__Given request__: Everything from the line containing "Continue the Blender" through the line containing "ZT+.012, .002).build('handle', t, blue_m)" must be quoted exactly; everything else is left out.

** begin Data rows **

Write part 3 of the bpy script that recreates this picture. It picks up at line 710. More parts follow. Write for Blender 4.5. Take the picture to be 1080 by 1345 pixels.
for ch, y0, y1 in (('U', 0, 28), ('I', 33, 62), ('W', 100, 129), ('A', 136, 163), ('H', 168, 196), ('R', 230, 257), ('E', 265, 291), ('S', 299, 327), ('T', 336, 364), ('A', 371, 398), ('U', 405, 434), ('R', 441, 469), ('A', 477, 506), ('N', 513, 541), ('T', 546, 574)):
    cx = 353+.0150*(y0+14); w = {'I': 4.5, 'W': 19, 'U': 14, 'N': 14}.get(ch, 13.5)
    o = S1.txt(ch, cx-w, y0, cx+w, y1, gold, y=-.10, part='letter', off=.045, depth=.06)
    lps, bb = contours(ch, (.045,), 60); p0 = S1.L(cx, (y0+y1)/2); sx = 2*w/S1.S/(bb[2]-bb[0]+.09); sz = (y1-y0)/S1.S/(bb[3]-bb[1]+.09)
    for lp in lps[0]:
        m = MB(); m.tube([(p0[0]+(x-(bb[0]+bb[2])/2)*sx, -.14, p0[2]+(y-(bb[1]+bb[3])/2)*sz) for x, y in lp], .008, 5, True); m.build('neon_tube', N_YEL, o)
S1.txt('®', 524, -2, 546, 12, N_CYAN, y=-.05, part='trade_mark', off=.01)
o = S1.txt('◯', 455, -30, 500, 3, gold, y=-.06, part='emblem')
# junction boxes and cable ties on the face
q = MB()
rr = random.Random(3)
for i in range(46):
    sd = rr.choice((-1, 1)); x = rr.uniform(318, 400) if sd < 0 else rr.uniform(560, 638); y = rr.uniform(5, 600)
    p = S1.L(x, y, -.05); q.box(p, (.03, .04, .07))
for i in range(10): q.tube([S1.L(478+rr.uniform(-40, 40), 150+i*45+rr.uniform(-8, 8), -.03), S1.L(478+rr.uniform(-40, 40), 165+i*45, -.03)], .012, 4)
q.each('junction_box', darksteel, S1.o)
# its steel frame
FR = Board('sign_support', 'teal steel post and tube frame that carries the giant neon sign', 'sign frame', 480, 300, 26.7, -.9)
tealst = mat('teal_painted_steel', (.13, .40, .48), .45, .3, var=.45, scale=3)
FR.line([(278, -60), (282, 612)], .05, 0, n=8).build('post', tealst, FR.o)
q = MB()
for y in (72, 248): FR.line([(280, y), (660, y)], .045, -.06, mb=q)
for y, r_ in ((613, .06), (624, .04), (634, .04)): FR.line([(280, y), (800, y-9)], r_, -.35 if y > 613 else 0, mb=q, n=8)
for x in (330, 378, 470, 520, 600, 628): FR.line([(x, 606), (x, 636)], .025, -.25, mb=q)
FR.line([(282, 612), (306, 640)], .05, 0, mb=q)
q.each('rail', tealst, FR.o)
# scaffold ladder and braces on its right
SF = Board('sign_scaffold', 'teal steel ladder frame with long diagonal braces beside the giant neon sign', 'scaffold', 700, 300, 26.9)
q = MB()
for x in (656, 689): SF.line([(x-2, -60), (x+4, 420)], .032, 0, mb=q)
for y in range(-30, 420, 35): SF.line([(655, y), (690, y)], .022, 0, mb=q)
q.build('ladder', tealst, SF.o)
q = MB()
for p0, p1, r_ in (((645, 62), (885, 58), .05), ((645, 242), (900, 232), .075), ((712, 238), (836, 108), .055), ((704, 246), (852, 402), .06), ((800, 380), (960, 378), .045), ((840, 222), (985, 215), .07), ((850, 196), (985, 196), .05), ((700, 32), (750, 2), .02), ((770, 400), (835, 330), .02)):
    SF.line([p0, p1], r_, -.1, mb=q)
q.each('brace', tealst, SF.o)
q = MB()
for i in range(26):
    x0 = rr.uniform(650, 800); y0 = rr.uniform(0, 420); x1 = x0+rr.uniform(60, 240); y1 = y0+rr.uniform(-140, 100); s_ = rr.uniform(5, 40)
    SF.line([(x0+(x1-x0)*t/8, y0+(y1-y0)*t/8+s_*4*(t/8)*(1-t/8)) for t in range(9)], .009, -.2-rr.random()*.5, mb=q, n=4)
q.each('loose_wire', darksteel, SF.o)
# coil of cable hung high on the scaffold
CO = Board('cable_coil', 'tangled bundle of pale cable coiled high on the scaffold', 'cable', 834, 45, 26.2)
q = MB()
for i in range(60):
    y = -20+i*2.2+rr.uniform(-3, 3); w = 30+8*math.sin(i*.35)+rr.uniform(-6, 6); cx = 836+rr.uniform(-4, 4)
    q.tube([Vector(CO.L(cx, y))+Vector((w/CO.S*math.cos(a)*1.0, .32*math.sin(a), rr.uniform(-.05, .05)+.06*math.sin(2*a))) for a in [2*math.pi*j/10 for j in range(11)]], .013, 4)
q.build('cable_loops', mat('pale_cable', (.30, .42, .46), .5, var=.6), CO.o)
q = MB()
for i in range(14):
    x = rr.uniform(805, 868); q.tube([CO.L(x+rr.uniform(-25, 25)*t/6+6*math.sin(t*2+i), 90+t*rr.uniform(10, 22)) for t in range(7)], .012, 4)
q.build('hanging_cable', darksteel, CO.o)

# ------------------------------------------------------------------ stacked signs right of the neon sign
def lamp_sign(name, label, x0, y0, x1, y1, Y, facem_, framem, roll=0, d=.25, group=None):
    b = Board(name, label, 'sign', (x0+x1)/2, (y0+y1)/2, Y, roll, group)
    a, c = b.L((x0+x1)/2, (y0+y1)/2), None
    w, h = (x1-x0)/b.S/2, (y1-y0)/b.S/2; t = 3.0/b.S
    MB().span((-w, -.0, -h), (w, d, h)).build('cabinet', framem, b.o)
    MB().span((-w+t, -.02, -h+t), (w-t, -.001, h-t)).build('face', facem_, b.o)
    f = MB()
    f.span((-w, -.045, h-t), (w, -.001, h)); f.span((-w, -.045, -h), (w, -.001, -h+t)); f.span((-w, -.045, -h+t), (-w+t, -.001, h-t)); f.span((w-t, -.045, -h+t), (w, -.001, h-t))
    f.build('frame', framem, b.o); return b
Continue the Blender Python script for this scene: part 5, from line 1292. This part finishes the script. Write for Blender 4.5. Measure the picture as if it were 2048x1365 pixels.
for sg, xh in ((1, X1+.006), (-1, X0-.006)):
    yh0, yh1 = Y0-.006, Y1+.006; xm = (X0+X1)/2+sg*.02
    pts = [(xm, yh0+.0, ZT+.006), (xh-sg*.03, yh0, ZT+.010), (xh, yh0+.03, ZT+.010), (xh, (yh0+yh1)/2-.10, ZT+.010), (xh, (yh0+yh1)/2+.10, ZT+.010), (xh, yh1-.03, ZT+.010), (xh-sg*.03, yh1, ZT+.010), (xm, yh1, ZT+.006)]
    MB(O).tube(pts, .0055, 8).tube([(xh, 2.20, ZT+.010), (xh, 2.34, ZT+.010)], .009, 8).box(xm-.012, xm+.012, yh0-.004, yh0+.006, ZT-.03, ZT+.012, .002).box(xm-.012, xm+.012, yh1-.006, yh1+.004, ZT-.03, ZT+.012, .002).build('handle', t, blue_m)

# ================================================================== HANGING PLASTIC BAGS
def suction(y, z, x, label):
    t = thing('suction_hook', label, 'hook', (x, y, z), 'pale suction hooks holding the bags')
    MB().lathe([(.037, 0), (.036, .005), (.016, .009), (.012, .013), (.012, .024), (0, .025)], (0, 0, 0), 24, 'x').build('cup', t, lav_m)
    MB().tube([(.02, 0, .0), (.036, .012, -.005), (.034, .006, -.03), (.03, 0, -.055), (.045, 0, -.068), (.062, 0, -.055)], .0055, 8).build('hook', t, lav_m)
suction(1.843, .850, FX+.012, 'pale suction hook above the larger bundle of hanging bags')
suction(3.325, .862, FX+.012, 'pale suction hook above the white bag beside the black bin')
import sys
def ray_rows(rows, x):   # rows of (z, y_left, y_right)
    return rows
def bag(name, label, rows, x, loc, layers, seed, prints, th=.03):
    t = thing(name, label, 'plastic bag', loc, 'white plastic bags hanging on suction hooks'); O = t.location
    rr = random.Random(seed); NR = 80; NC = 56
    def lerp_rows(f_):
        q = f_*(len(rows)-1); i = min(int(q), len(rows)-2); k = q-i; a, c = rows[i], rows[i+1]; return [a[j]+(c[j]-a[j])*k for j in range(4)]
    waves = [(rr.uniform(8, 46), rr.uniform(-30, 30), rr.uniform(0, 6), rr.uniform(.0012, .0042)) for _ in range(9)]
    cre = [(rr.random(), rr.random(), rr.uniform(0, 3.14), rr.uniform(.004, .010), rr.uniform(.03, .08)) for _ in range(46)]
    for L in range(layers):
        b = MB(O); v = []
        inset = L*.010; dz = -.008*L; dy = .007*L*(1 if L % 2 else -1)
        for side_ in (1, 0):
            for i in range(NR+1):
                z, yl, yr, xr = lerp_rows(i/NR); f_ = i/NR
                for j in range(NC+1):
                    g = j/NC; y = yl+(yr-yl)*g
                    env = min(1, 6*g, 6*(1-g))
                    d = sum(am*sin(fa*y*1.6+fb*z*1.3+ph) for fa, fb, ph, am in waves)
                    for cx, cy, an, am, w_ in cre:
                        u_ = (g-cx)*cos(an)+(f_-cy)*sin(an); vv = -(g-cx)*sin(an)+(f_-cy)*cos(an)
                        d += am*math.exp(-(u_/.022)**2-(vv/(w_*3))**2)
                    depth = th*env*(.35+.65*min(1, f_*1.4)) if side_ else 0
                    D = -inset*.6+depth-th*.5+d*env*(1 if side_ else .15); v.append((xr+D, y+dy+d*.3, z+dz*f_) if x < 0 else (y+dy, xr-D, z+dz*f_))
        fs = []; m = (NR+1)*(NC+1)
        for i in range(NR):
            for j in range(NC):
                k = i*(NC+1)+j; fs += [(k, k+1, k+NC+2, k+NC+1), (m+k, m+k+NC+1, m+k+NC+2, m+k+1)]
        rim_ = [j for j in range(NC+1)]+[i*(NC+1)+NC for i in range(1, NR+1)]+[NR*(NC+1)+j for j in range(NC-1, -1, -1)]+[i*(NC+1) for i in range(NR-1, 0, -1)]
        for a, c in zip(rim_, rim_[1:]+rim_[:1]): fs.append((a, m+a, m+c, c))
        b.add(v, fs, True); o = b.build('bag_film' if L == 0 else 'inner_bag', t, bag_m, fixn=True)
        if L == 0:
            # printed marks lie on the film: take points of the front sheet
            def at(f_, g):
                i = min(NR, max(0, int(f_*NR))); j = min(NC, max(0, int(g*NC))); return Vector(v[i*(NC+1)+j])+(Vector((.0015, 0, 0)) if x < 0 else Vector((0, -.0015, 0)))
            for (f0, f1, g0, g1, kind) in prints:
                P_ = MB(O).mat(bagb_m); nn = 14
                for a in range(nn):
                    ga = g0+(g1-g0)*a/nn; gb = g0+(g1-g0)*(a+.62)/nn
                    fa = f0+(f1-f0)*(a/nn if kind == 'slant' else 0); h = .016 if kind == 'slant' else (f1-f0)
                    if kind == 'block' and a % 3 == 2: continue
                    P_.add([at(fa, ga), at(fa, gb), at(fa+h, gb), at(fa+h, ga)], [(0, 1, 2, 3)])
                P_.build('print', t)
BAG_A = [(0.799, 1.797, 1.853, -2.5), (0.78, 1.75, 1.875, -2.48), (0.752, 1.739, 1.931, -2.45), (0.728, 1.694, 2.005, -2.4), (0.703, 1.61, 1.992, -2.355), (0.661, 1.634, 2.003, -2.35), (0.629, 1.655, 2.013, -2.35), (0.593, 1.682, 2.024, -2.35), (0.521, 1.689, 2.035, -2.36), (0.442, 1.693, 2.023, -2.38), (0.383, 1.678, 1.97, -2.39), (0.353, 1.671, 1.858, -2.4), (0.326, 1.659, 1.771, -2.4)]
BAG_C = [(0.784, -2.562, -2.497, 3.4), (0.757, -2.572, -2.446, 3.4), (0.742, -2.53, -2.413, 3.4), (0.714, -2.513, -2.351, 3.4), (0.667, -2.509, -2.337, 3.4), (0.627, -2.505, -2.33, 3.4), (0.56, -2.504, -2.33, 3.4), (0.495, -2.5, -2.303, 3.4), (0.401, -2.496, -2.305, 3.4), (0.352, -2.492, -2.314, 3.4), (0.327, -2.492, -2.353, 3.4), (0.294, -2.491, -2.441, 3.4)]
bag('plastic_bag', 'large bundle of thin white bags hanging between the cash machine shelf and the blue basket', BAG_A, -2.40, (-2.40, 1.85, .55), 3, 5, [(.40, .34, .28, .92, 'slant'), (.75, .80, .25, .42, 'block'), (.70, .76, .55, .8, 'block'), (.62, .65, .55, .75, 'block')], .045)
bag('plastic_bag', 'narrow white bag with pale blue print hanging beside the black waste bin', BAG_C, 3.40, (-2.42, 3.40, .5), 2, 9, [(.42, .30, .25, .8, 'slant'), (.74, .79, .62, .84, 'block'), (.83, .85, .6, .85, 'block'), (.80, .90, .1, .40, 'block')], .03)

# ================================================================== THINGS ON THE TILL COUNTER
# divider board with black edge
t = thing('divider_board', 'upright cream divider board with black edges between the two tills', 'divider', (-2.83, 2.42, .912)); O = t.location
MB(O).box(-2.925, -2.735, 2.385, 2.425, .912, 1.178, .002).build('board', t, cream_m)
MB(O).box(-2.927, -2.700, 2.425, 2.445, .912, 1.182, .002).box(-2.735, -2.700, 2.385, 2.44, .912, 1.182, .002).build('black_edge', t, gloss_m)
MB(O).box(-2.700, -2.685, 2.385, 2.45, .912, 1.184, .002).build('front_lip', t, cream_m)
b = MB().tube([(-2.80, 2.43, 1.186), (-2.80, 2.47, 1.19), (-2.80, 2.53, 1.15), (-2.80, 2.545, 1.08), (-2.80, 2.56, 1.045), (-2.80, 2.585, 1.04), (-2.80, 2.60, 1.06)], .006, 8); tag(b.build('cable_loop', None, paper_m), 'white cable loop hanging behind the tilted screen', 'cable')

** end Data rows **

__Response for this exercise__:
Continue the Blender Python script for this scene: part 5, from line 1292. This part finishes the script. Write for Blender 4.5. Measure the picture as if it were 2048x1365 pixels.
for sg, xh in ((1, X1+.006), (-1, X0-.006)):
    yh0, yh1 = Y0-.006, Y1+.006; xm = (X0+X1)/2+sg*.02
    pts = [(xm, yh0+.0, ZT+.006), (xh-sg*.03, yh0, ZT+.010), (xh, yh0+.03, ZT+.010), (xh, (yh0+yh1)/2-.10, ZT+.010), (xh, (yh0+yh1)/2+.10, ZT+.010), (xh, yh1-.03, ZT+.010), (xh-sg*.03, yh1, ZT+.010), (xm, yh1, ZT+.006)]
    MB(O).tube(pts, .0055, 8).tube([(xh, 2.20, ZT+.010), (xh, 2.34, ZT+.010)], .009, 8).box(xm-.012, xm+.012, yh0-.004, yh0+.006, ZT-.03, ZT+.012, .002).box(xm-.012, xm+.012, yh1-.006, yh1+.004, ZT-.03, ZT+.012, .002).build('handle', t, blue_m)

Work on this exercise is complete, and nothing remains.